Dive Brief:
- The small Northern Cass School District located near Fargo, N.D., is in the second year of a three-year transition plan to fully embrace competency-based education by eliminating grade levels for students in traditional grades 8 and above and instead working with students through progressions of competencies until they reach their goal, according to the Hechinger Report.
- Academic advisors help students chart their course and stay on task through the development of progressions of competencies, habits of work and “standard operating procedures.” The advisors and other teachers provide “seminars” on topics to supplement personalized on-line instruction and offer support to struggling students. Students are with same-age peers only for activities such as gym class, field trips and state-mandated testing.

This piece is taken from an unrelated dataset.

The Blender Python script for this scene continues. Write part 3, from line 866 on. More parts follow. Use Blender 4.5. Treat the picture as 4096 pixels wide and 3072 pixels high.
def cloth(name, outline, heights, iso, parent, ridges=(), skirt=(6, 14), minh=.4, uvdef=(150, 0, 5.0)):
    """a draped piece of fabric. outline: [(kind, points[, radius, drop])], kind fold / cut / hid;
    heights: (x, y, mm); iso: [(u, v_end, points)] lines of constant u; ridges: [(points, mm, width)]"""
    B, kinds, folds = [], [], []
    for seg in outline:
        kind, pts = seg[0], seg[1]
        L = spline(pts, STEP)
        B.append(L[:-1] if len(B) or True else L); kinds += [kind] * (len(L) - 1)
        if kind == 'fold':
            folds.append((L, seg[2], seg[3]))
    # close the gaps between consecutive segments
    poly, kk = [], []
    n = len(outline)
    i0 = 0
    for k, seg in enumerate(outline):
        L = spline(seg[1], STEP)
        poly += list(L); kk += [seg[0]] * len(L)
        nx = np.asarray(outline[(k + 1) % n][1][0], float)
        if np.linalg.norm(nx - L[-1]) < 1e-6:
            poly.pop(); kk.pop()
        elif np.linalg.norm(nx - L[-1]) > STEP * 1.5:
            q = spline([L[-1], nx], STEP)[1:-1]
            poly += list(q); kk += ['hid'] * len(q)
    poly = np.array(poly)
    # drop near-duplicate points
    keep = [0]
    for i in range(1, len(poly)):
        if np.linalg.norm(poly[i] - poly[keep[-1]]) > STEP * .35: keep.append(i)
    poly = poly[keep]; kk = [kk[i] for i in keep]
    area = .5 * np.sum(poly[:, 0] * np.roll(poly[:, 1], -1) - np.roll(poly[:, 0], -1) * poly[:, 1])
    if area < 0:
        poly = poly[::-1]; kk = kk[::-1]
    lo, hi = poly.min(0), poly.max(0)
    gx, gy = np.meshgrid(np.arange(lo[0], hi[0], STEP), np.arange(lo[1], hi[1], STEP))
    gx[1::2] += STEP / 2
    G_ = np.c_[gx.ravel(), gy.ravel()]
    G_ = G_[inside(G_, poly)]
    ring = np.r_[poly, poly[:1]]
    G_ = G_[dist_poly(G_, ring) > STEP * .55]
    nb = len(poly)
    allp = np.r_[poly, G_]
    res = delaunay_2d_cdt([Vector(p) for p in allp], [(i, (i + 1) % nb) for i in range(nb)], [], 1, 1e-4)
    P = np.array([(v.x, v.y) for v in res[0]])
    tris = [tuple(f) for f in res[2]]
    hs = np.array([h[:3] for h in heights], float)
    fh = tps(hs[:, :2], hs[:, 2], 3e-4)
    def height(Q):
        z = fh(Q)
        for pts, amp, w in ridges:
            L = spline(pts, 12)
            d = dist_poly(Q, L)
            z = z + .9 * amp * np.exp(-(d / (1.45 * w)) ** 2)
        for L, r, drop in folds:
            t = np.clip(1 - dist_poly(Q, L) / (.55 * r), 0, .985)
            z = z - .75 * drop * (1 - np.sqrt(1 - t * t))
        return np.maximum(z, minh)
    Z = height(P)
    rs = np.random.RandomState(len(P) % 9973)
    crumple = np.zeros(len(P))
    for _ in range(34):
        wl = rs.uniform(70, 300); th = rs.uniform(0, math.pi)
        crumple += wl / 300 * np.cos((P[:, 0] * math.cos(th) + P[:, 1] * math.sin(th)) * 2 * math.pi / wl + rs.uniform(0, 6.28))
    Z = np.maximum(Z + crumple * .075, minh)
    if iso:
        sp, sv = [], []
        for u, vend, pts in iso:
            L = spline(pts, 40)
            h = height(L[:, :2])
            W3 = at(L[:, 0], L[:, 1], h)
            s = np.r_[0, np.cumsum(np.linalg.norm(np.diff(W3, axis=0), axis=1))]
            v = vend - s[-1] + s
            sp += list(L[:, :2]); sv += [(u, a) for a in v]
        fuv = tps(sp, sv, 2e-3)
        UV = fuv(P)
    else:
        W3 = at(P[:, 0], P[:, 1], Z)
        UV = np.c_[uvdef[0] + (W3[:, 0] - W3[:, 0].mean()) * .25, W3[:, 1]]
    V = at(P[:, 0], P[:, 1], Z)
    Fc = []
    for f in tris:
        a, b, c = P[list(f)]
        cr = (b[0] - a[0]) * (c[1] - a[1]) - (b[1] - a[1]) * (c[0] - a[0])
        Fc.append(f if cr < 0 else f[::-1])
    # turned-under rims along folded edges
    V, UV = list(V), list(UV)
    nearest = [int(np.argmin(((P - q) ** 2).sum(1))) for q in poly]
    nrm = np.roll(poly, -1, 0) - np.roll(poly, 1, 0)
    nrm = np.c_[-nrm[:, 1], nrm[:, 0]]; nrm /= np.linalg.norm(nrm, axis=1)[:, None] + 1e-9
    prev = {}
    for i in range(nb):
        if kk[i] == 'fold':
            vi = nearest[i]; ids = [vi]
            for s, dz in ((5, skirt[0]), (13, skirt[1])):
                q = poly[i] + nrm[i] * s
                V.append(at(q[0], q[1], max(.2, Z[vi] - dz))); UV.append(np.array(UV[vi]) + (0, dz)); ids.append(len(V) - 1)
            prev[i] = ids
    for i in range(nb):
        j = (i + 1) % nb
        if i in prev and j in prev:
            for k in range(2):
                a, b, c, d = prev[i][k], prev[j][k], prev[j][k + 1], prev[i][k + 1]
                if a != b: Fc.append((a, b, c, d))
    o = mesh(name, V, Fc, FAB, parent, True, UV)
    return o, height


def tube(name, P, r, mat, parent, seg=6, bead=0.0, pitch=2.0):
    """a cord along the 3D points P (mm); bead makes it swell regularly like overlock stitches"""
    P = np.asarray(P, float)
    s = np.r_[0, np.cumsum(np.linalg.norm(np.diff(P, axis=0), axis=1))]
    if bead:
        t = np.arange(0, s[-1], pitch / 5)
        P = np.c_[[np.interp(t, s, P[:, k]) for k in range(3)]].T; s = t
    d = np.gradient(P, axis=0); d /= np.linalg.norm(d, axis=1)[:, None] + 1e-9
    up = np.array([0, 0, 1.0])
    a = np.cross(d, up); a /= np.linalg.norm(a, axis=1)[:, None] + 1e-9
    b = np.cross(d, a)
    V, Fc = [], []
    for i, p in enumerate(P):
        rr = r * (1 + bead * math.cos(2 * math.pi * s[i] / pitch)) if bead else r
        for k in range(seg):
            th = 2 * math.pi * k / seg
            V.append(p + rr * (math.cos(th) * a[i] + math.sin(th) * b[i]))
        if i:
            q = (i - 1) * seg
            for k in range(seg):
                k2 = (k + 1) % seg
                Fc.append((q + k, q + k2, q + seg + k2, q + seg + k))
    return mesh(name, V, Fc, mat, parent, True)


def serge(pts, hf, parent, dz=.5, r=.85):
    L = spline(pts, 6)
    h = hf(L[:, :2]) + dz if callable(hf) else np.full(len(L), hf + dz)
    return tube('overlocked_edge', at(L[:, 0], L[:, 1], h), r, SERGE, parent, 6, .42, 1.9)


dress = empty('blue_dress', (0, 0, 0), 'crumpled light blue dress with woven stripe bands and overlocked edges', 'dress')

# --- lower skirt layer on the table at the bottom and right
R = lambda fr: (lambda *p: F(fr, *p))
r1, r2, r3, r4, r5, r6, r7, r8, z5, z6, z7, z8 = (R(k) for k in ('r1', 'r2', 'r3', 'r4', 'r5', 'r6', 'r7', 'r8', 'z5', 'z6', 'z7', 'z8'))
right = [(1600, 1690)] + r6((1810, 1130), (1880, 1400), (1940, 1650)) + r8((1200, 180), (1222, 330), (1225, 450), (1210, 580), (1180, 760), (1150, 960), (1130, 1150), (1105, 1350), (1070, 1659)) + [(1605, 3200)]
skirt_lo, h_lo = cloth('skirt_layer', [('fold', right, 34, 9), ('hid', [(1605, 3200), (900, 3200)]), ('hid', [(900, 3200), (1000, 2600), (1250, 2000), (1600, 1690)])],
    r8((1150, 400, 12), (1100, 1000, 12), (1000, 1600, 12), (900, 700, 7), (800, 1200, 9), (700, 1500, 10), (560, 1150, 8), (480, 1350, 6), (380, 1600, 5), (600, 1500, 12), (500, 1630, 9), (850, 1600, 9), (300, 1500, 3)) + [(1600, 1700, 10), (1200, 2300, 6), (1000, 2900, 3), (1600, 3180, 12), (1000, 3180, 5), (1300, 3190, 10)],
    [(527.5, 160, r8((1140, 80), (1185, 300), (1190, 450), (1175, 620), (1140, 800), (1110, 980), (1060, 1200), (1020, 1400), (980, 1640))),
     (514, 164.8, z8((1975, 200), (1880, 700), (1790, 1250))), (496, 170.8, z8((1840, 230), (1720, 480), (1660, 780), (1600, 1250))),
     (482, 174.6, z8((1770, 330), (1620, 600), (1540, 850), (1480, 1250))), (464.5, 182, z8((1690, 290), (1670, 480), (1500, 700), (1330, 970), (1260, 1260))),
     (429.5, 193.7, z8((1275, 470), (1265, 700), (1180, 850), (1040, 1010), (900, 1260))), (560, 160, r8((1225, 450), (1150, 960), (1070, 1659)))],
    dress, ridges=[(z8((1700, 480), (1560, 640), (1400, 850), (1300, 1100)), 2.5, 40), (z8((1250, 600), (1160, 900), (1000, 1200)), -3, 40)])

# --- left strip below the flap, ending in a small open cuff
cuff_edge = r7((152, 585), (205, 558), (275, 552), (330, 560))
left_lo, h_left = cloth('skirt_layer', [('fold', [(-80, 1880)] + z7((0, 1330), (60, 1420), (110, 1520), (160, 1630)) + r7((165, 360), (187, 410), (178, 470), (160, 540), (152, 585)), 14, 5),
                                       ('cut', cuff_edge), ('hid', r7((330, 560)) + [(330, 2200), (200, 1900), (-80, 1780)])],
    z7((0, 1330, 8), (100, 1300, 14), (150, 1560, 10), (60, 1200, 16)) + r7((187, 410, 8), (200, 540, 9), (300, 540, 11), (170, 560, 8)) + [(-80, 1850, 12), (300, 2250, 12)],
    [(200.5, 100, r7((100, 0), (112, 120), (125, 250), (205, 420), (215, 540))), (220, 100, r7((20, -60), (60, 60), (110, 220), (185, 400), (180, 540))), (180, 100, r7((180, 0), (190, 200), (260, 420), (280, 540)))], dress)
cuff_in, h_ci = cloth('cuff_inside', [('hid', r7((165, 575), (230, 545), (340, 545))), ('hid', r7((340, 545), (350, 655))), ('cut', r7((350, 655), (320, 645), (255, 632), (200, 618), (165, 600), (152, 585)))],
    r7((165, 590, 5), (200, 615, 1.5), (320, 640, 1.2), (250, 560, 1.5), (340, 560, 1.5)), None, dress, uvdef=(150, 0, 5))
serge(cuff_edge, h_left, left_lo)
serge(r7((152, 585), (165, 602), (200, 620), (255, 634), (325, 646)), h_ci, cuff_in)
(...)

- Though North Dakota schools usually perform well in term of national measures on graduation rates and required testing, the school district felt the need for change because they discovered they spent too much time teaching to the test and that students were not performing as well as they hoped after high school ended because they had not found their own passion and direction in life.
Dive Insight:
The notion of abolishing grade levels may seem strange in an educational framework that has been centered on the concept for many years. However, the idea of studying at different levels based on goals rather than age works well with adults and in college settings where students expect to follow their own path to achieve specific goals in life. Other school districts have also tried this approach. And while early results have not indicated much improvement in testing in early phases, improvement in discipline does seem to be a common theme. More states are approving policies that include competency-based education approaches that include dramatic reform, so the idea seems poised for expansion. And this week at the National Conference of Legislatures summit, superintendents in Colorado and Utah discussed their successes and challenges with the model.
There are advantages to the idea because students all learn at different rates and are stronger in some subjects than in others. It makes sense to allow a student to progress in one area while slowing the pace in areas that need support. Once students and teachers understand this concept, the stigma of being mixed with students of different ages while studying a subject is lessened. The fear of pairing students of vastly different ages can be lessened as well if the learning framework falls into broad categories, such as lower elementary, upper elementary, middle school and high school as well.
However, there are other challenges to the approach of abolishing grades. Abandoning grade levels makes comparisons more difficult. And since the idea is fairly new, there are not as many educational supports in place, and schools often need to do a lot of investigation to develop their own framework. Without a lot of research yet, testing itself may change as the idea of competency–based learning gains momentum. However, technology now offers a lot of personalized learning options that make the idea more feasible today than ever.
The home-schooling community has largely been using this idea for years with good success. Home-schooling parents often teach students of several ages together and the idea of “grade levels” is rarely discussed in the home-school community. Yet the personalized approach to learning used in most home-school families has yielded impressive test scores. A home-educated student typically scores 15-30% above public-school students on standardized academic achievement tests and black home-educated students typically score 23-42% above their public school counterparts. Recent research is showing that these students are more than holding their own in the college setting, as well.